**Data shown**

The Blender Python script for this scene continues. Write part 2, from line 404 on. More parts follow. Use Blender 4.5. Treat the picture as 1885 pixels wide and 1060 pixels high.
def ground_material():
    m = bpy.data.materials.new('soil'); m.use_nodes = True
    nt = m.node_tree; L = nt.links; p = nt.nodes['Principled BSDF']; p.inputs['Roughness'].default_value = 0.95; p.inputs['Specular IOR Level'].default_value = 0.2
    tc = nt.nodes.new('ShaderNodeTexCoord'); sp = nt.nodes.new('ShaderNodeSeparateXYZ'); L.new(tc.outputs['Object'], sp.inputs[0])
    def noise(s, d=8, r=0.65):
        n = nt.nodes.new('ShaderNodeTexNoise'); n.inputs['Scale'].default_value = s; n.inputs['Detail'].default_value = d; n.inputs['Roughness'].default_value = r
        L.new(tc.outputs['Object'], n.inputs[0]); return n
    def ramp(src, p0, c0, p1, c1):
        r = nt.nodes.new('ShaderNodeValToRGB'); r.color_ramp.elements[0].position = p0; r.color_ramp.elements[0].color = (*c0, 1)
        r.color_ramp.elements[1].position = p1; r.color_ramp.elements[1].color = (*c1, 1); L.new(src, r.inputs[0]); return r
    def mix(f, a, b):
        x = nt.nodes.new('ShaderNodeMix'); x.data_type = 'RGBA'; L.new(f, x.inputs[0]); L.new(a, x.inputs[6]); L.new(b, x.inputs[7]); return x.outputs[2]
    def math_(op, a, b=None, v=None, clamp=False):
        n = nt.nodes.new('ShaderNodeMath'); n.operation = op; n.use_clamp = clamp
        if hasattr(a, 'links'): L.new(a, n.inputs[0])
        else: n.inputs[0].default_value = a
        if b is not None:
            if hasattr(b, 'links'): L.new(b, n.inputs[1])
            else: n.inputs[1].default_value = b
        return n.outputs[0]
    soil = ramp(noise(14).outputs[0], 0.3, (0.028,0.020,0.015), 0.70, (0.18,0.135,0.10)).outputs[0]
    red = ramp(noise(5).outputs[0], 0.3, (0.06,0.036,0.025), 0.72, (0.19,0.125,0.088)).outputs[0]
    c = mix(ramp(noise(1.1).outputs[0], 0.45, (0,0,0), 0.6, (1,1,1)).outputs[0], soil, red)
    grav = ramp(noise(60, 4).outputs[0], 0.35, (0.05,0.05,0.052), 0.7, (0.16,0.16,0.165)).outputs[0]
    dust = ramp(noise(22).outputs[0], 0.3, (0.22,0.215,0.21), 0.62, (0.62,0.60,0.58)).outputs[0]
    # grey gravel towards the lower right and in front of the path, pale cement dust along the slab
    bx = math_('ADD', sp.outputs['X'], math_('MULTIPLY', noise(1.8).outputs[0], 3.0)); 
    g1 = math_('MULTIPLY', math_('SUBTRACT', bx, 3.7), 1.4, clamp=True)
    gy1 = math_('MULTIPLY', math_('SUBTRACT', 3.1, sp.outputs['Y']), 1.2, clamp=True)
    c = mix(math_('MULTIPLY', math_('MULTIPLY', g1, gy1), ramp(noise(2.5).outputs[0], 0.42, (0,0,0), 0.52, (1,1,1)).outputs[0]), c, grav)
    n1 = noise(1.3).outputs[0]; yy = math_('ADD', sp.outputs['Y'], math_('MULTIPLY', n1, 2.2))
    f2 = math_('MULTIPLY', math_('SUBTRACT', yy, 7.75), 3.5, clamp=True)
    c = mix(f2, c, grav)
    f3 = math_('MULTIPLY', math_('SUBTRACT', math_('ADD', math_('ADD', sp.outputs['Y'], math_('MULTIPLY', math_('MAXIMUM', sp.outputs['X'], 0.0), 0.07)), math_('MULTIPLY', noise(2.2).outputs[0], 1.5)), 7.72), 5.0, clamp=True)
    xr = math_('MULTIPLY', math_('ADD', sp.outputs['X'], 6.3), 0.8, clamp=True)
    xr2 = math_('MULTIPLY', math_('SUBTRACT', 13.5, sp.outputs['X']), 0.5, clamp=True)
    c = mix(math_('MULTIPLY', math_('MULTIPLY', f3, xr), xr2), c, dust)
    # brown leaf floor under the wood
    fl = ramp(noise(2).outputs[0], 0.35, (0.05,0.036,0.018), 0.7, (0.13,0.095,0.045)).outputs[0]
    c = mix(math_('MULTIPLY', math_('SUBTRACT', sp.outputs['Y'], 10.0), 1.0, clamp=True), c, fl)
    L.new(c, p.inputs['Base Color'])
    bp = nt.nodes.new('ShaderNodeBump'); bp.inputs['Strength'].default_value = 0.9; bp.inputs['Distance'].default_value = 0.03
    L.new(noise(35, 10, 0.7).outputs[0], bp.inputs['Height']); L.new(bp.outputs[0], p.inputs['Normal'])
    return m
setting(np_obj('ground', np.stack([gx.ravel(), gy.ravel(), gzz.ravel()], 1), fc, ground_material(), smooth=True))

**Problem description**
From the listing above, extract every line exactly as it stands.

**Result for this task**
The Blender Python script for this scene continues. Write part 2, from line 404 on. More parts follow. Use Blender 4.5. Treat the picture as 1885 pixels wide and 1060 pixels high.
def ground_material():
    m = bpy.data.materials.new('soil'); m.use_nodes = True
    nt = m.node_tree; L = nt.links; p = nt.nodes['Principled BSDF']; p.inputs['Roughness'].default_value = 0.95; p.inputs['Specular IOR Level'].default_value = 0.2
    tc = nt.nodes.new('ShaderNodeTexCoord'); sp = nt.nodes.new('ShaderNodeSeparateXYZ'); L.new(tc.outputs['Object'], sp.inputs[0])
    def noise(s, d=8, r=0.65):
        n = nt.nodes.new('ShaderNodeTexNoise'); n.inputs['Scale'].default_value = s; n.inputs['Detail'].default_value = d; n.inputs['Roughness'].default_value = r
        L.new(tc.outputs['Object'], n.inputs[0]); return n
    def ramp(src, p0, c0, p1, c1):
        r = nt.nodes.new('ShaderNodeValToRGB'); r.color_ramp.elements[0].position = p0; r.color_ramp.elements[0].color = (*c0, 1)
        r.color_ramp.elements[1].position = p1; r.color_ramp.elements[1].color = (*c1, 1); L.new(src, r.inputs[0]); return r
    def mix(f, a, b):
        x = nt.nodes.new('ShaderNodeMix'); x.data_type = 'RGBA'; L.new(f, x.inputs[0]); L.new(a, x.inputs[6]); L.new(b, x.inputs[7]); return x.outputs[2]
    def math_(op, a, b=None, v=None, clamp=False):
        n = nt.nodes.new('ShaderNodeMath'); n.operation = op; n.use_clamp = clamp
        if hasattr(a, 'links'): L.new(a, n.inputs[0])
        else: n.inputs[0].default_value = a
        if b is not None:
            if hasattr(b, 'links'): L.new(b, n.inputs[1])
            else: n.inputs[1].default_value = b
        return n.outputs[0]
    soil = ramp(noise(14).outputs[0], 0.3, (0.028,0.020,0.015), 0.70, (0.18,0.135,0.10)).outputs[0]
    red = ramp(noise(5).outputs[0], 0.3, (0.06,0.036,0.025), 0.72, (0.19,0.125,0.088)).outputs[0]
    c = mix(ramp(noise(1.1).outputs[0], 0.45, (0,0,0), 0.6, (1,1,1)).outputs[0], soil, red)
    grav = ramp(noise(60, 4).outputs[0], 0.35, (0.05,0.05,0.052), 0.7, (0.16,0.16,0.165)).outputs[0]
    dust = ramp(noise(22).outputs[0], 0.3, (0.22,0.215,0.21), 0.62, (0.62,0.60,0.58)).outputs[0]
    # grey gravel towards the lower right and in front of the path, pale cement dust along the slab
    bx = math_('ADD', sp.outputs['X'], math_('MULTIPLY', noise(1.8).outputs[0], 3.0)); 
    g1 = math_('MULTIPLY', math_('SUBTRACT', bx, 3.7), 1.4, clamp=True)
    gy1 = math_('MULTIPLY', math_('SUBTRACT', 3.1, sp.outputs['Y']), 1.2, clamp=True)
    c = mix(math_('MULTIPLY', math_('MULTIPLY', g1, gy1), ramp(noise(2.5).outputs[0], 0.42, (0,0,0), 0.52, (1,1,1)).outputs[0]), c, grav)
    n1 = noise(1.3).outputs[0]; yy = math_('ADD', sp.outputs['Y'], math_('MULTIPLY', n1, 2.2))
    f2 = math_('MULTIPLY', math_('SUBTRACT', yy, 7.75), 3.5, clamp=True)
    c = mix(f2, c, grav)
    f3 = math_('MULTIPLY', math_('SUBTRACT', math_('ADD', math_('ADD', sp.outputs['Y'], math_('MULTIPLY', math_('MAXIMUM', sp.outputs['X'], 0.0), 0.07)), math_('MULTIPLY', noise(2.2).outputs[0], 1.5)), 7.72), 5.0, clamp=True)
    xr = math_('MULTIPLY', math_('ADD', sp.outputs['X'], 6.3), 0.8, clamp=True)
    xr2 = math_('MULTIPLY', math_('SUBTRACT', 13.5, sp.outputs['X']), 0.5, clamp=True)
    c = mix(math_('MULTIPLY', math_('MULTIPLY', f3, xr), xr2), c, dust)
    # brown leaf floor under the wood
    fl = ramp(noise(2).outputs[0], 0.35, (0.05,0.036,0.018), 0.7, (0.13,0.095,0.045)).outputs[0]
    c = mix(math_('MULTIPLY', math_('SUBTRACT', sp.outputs['Y'], 10.0), 1.0, clamp=True), c, fl)
    L.new(c, p.inputs['Base Color'])
    bp = nt.nodes.new('ShaderNodeBump'); bp.inputs['Strength'].default_value = 0.9; bp.inputs['Distance'].default_value = 0.03
    L.new(noise(35, 10, 0.7).outputs[0], bp.inputs['Height']); L.new(bp.outputs[0], p.inputs['Normal'])
    return m
setting(np_obj('ground', np.stack([gx.ravel(), gy.ravel(), gzz.ravel()], 1), fc, ground_material(), smooth=True))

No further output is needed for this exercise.